SINoALICE Music & Soundtrack
SINoALICE’s audio identity is one of its biggest draws, with Keiichi Okabe credited as Music Director. The compositions lean into a somber, storybook mood that matches the game’s dark fairy-tale framing, and the soundtrack generally does a great job of making routine battles and menu time feel more dramatic than they otherwise would.
SINoALICE Additional Information
Developer(s): Pokelabo
Publisher(s): Square Enix
Creative Director: Yoko Taro
Music Director: Keiichi Okabe
Character Design: jino
Release Date (JP): Spring 2017 (estimated)

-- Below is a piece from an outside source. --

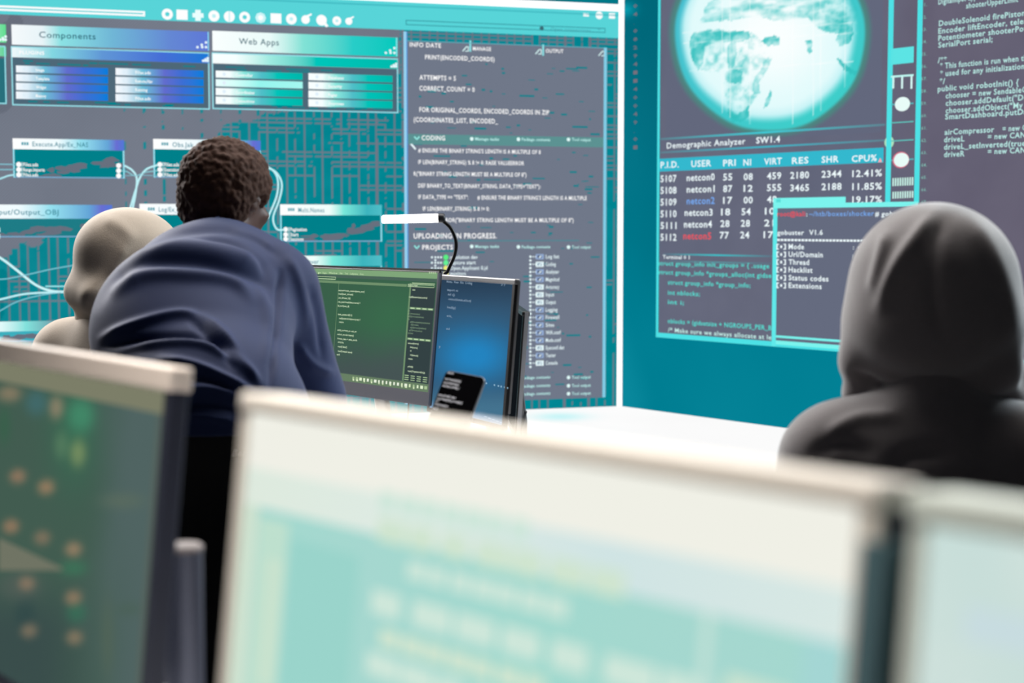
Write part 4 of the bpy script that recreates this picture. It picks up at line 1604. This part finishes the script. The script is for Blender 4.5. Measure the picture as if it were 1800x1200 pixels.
def polydist(px, py, pts):
    """distance in pixels to a smooth curve through pts, signed by its side, and the place along it 0..1"""
    c = np.array([q[:2] for q in bez([np.array([*p, 0.0]) for p in pts], 10)])
    best = np.full(px.shape, 1e9)
    sg = np.zeros(px.shape)
    tt = np.zeros(px.shape)
    for i in range(len(c) - 1):
        a, d = c[i], c[i + 1] - c[i]
        t = np.clip(((px - a[0]) * d[0] + (py - a[1]) * d[1]) / (d @ d), 0, 1)
        ex, ey = px - a[0] - t * d[0], py - a[1] - t * d[1]
        r = np.hypot(ex, ey)
        m = r < best
        best = np.where(m, r, best)
        sg = np.where(m, np.sign(d[0] * ey - d[1] * ex), sg)
        tt = np.where(m, (i + t) / (len(c) - 1), tt)
    return best * sg, tt


def folds(V, Q, curves):
    """cloth folds: each curve (points seen from the back of the wearer, width, height, kind) raises or creases the cloth"""
    N = normals(V, Q)
    z = (V - CAM) @ FWD
    px, py = 900 + F * ((V - CAM) @ RGT) / z, 600 - F * ((V - CAM) @ UPV) / z
    d = np.zeros(len(V))
    face = np.clip((N * (CAM - V)).sum(1) / np.linalg.norm(CAM - V, axis=1) * 2.5, 0, 1)
    for pts, w, amp, kind in curves:
        sd, t = polydist(px, py, pts)
        w, amp = w * .85, amp * 1.2
        end = np.clip(np.minimum(t, 1 - t) * 5, 0, 1)
        if kind == 'ridge':
            k = np.exp(-(sd / w) ** 2)
        elif kind == 'step':                       # cloth lies proud on the upper side, tucks in below
            k = np.exp(-(sd / w) ** 2) * np.where(sd < 0, 1.0, -1.0) * np.minimum(1, np.abs(sd) / (w * .35))
        d += amp * k * end * face
    return V + N * d[:, None]


def hand(Fd, wrist, fdir, pdir, side, sc=1.0, curl=0.35):
    """palm, four fingers and a thumb; fdir along the fingers, pdir out of the palm, side +1 thumb along fdir x pdir"""
    fdir, pdir = norm(fdir), norm(np.asarray(pdir, float) - np.asarray(fdir, float) * (np.asarray(pdir, float) @ norm(fdir)))
    s_ = np.cross(fdir, pdir) * side
    w = np.asarray(wrist, float)
    R = np.array([s_, fdir, pdir])
    Fd.add(Fd.ell(w + fdir * .05 * sc, (.042 * sc, .055 * sc, .016 * sc), R), .015)
    for i, (o, ln, r) in enumerate(((.030, .070, .0088), (.010, .079, .0092), (-.011, .073, .0088), (-.030, .056, .0080))):
        p = w + fdir * (.092 - .006 * abs(i - 1)) * sc + s_ * o * sc
        a = 0.12 + curl * .4
        for seg, fr in ((.45, 1.0), (.31, .9), (.24, .8)):
            d = fdir * math.cos(a) + pdir * math.sin(a) + s_ * (o * 1.5)
            q = p + norm(d) * ln * seg * sc
            Fd.add(Fd.caps(p, q, r * fr * sc, r * fr * .92 * sc), .004)
            p = q
            a += curl
    p = w + fdir * .022 * sc + s_ * .032 * sc
    q = p + norm(fdir * .75 + s_ * .75 + pdir * .25) * .042 * sc
    r_ = q + norm(fdir * .95 + s_ * .3 + pdir * .3) * .032 * sc
    Fd.add(Fd.caps(p, q, .012 * sc, .010 * sc), .010)
    Fd.add(Fd.caps(q, r_, .010 * sc, .008 * sc), .004)


def face_axes(yaw, pit):
    """right, forward and up axes of a head; yaw 0 looks along +Y, positive to the right"""
    y = math.radians(yaw)
    f = np.array([math.sin(y) * math.cos(pit), math.cos(y) * math.cos(pit), math.sin(pit)])
    r = np.array([math.cos(y), -math.sin(y), 0])
    return r, f, np.cross(r, f)


def head_field(Fd, c, ax, sc=1.0, k=.02):
    r, f, u = ax
    P = lambda a, b, d: np.asarray(c) + (r * a + f * b + u * d) * sc
    R = np.array([r, f, u])
    Fd.add(Fd.ell(P(0, -.012, .02), (.074 * sc, .094 * sc, .094 * sc), R), .02)
    Fd.add(Fd.ell(P(0, .030, -.05), (.058 * sc, .062 * sc, .074 * sc), R), .03)
    Fd.add(Fd.ell(P(0, .068, -.100), (.026 * sc, .024 * sc, .020 * sc), R), .02)          # chin
    Fd.add(Fd.caps(P(-.03, .078, .018), P(.03, .078, .018), .012 * sc, .012 * sc), .015)  # brow
    Fd.add(Fd.caps(P(0, .088, .005), P(0, .108, -.032), .008 * sc, .014 * sc), .010)      # nose
    Fd.add(Fd.caps(P(-.012, .094, -.036), P(.012, .094, -.036), .009 * sc, .009 * sc), .006)
    for sg in (-1, 1):
        Fd.add(Fd.ell(P(.045 * sg, .062, -.028), (.022 * sc, .020 * sc, .018 * sc), R), .02)  # cheek
        Fd.scut(-Fd.ell(P(.031 * sg, .094, -.002), (.017 * sc, .014 * sc, .011 * sc), R), .01)
        Fd.add(Fd.ell(P(.031 * sg, .077, -.003), (.0125 * sc, .0125 * sc, .0125 * sc), R), .003)  # eye
        e = P(.077 * sg, -.008, -.008)
        Re = np.array([r * .93 - f * .37 * sg, f * .93 + r * .37 * sg, u])
        Fd.add(Fd.ell(e + u * .004, (.010 * sc, .019 * sc, .032 * sc), Re), .006)        # ear
        Fd.scut(-Fd.ell(e + r * .010 * sg + u * .006, (.006 * sc, .010 * sc, .018 * sc), Re), .005)
    Fd.add(Fd.caps(P(-.020, .090, -.066), P(.020, .090, -.066), .0075 * sc, .0075 * sc), .006)   # lips
    Fd.add(Fd.caps(P(-.016, .088, -.078), P(.016, .088, -.078), .008 * sc, .008 * sc), .006)
    Fd.scut(-Fd.caps(P(-.022, .100, -.0715), P(.022, .100, -.0715), .003 * sc, .003 * sc), .004)


SKIN_D = pbr('dark_skin', (92, 62, 50), .5, mott=.08)
SKIN_L = pbr('light_skin', (186, 140, 118), .5, mott=.06)

# ------------------------------------------------------------------ the bending man
MAN = (-.60, 2.98, 0.0)
man_lo, man_hi = (-1.06, 2.72, -.01), (-.14, 3.92, 1.60)
pel = np.array((-.585, 3.0, .955))
hipL, hipR = np.array((-.685, 3.0, .90)), np.array((-.49, 3.0, .90))
kneL, kneR = np.array((-.652, 3.02, .49)), np.array((-.512, 3.04, .49))
ankL, ankR = np.array((-.66, 2.94, .085)), np.array((-.505, 2.96, .085))
shL, shR = np.array((-.775, 3.37, 1.165)), np.array((-.512, 3.36, 1.195))
elL, elR = np.array((-.80, 3.50, .955)), np.array((-.452, 3.43, .945))
wrL, wrR = np.array((-.60, 3.62, .825)), np.array((-.41, 3.61, .82))
neck = np.array((-.648, 3.40, 1.268))
headc = np.array((-.645, 3.515, 1.395))
hax = face_axes(28, -.18)
waist, chest = np.array((-.625, 3.10, 1.055)), np.array((-.655, 3.25, 1.155))
sp = norm(chest - pel)
side_ = norm(np.cross(sp, Z3) * -1)
side_ = side_ if side_[0] > 0 else -side_
RT = np.array([side_, sp, np.cross(side_, sp)])


def torso(Fd, t):
    Fd.add(Fd.ell(pel, (.172 + t, .12 + t, .125 + t), np.array([X3, Y3, Z3])), .05)
    Fd.add(Fd.ell(waist, (.165 + t, .15 + t, .115 + t), RT), .08)
    Fd.add(Fd.ell(chest, (.182 + t, .17 + t, .125 + t), RT), .08)
    Fd.add(Fd.caps(shL + (.02, .01, -.01), shR + (-.02, .01, -.01), .066 + t, .066 + t), .07)
    Fd.add(Fd.caps(chest, neck, .10 + t, .055 + t), .07)
    Fd.add(Fd.ell(neck + (.0, -.035, -.01), (.135 + t, .085 + t, .062 + t)), .06)


def legs(Fd, t):
    for h_, k_, a_ in ((hipL, kneL, ankL), (hipR, kneR, ankR)):
        Fd.add(Fd.caps(h_, k_, .088 + t, .058 + t), .05)
        Fd.add(Fd.caps(k_, a_ + (k_ - a_) * .7, .056 + t, .057 + t), .03)
        Fd.add(Fd.caps(a_ + (k_ - a_) * .7, a_, .057 + t, .040 + t), .02)


def arms(Fd, t, k=.03):
    Fd.add(Fd.caps(shL, elL, .056 + t, .044 + t), .05)
    Fd.add(Fd.caps(shR, elR, .056 + t, .044 + t), .05)
    Fd.add(Fd.caps(elL, wrL, .043 + t, .028 + t), k)
    Fd.add(Fd.caps(elR, wrR, .043 + t, .028 + t), k)


B = Field(man_lo, man_hi, .0085)
torso(B, -.008)
legs(B, -.006)
arms(B, -.006)
B.add(B.caps(neck, headc + (0, -.01, -.03), .056, .054), .03)
head_field(B, headc, hax)
hand(B, wrL + (.012, .010, -.02), (.8, .5, -.22), (0.1, .3, -1), -1, 1.0, .10)
hand(B, wrR + (.004, .012, -.02), (.2, 1, -.22), (0, -.2, -1), 1, 1.0, .10)
for a_ in (ankL, ankR):
    B.add(B.caps(a_, a_ + (0, .13, -.045), .036, .03), .03)
V, Q = B.mesh(1)
man = obj('person', V, Q, SKIN_D, smooth=True, loc=MAN)
tag(man, 'person in a navy shirt and black trousers bending over the desk, seen from behind', 'person')

S = Field((-1.06, 2.74, .78), (-.25, 3.72, 1.42), .0056)
torso(S, .016)
arms(S, .017, .04)
S.add(S.caps(pel + (0, -.01, .01), pel + (0, 0, -.06), .155, .16), .06)        # shirt tail over the hips
S.add(S.caps(shL + (-.004, -.01, .01), elL + (-.01, 0, 0), .082, .070), .05)    # loose sleeves
S.add(S.caps(shR + (.0, -.012, 0), elR, .078, .066), .05)
S.add(S.ell(chest + (-.05, -.05, -.05), (.165, .16, .13), RT), .08)             # cloth falling from the back
S.D = np.where((S.Z < 1.0) & (S.Y < 3.28), np.maximum(S.D, (.942 - S.Z)), S.D)
for w_, e_ in ((wrL, elL), (wrR, elR)):
    n_ = norm(w_ - e_)
    near = np.sqrt((S.X - w_[0]) ** 2 + (S.Y - w_[1]) ** 2 + (S.Z - w_[2]) ** 2) < .17
    S.D = np.where(near, np.maximum(S.D, S.plane(w_ - n_ * .02, n_)), S.D)
S.cut(-(S.caps(neck + (0, .01, .02), headc, .064, .068)))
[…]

Release Date (NA): July 1, 2020
Development History / Background:
SINoALICE is a mobile RPG for Android and iOS developed by Pokelabo and published by Square Enix. It was announced on February 16, 2017, and quickly stood out due to the involvement of NieR: Automata creative director Yoko Taro. Not long after, it was confirmed that NieR: Automata composer Keiichi Okabe would also be attached to the project as music director, strengthening expectations around the game’s tone and presentation.
On April 6, 2017, Square Enix published the first official gameplay trailer, which highlighted the real-time battle system and gave players an early sense of how fights would flow. The game was expected to release in Japan in Spring 2017 (estimated). SINoALICE later launched globally in English on July 1, 2020.